O povo em armas: milícia cidadã?
A flexibilização das regras para a posse de armas de fogo representa muito mais que um simples roteiro legal para o acesso a elas. Tem significados práticos e simbólicos fortes num país tomado pela criminalidade.
Não são raros os casos nos quais um governo arma os cidadãos para o enfrentamento de ameaças externas ou internas. Em Israel, por exemplo, prevalece a doutrina “um cidadão, um soldado” como garantia de sobrevivência da própria nação, ameaçada permanentemente pelos vizinhos. O Brasil imperial teve sua guarda nacional formada pelo povo e sustentada pelas forças políticas locais, dando origem aos folclóricos coronéis e seus jagunços. Assim, mantiveram o controle do poder no nosso vasto interior, e suas influências políticas se estenderam até a República Velha.
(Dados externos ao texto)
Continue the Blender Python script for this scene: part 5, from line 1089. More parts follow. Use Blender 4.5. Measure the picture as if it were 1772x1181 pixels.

Entre nós, em 2016, foram registradas 62.517 mortes violentas segundo o “Atlas da Violência 2018”. Nos dez anos anteriores, 553 mil pessoas foram mortas da mesma forma, e os homicídios cresceram 13,9% no período. Somos o 13º lugar mais violento do mundo segundo o estudo “Segurança do cidadão na América Latina – 2018”. Em números absolutos, o Brasil ocupa a primeira colocação na lista de países com mais homicídios do planeta, com a cota de 13% dos assassinatos globais.
Evidente que as políticas de segurança pública adotadas foram um grande fracasso. Prevaleceram ações midiáticas, de vitrine. Sucateadas, as nossas forças militares e policiais carecem de treinamentos, equipamentos, armamentos, estratégias e salários condizentes com suas responsabilidades, entre outras deficiências. Há também fatores sociais gravíssimos que são determinantes para o aumento da violência. Imensas áreas e faixas populacionais convivem com o desemprego, as drogas e a falta de infraestrutura básica. São bolsões de miséria onde via de regra reina a bandidagem que se alimenta da desesperança coletiva. Nelas, a ausência estatal salta aos olhos.
Facilitar o acesso às armas de fogo num ambiente de quase caos na segurança pública sinaliza o reconhecimento pelo Poder Público da sua incapacidade no enfrentamento da questão.
Sem forças, o Estado legaliza uma espécie de “milícia cidadã”: o povo em armas no combate à criminalidade, assumindo parcela considerável da função pública! O país já assolado pela violência agora terá também o cidadão comum armado para o que der e vier. Salve-se quem puder!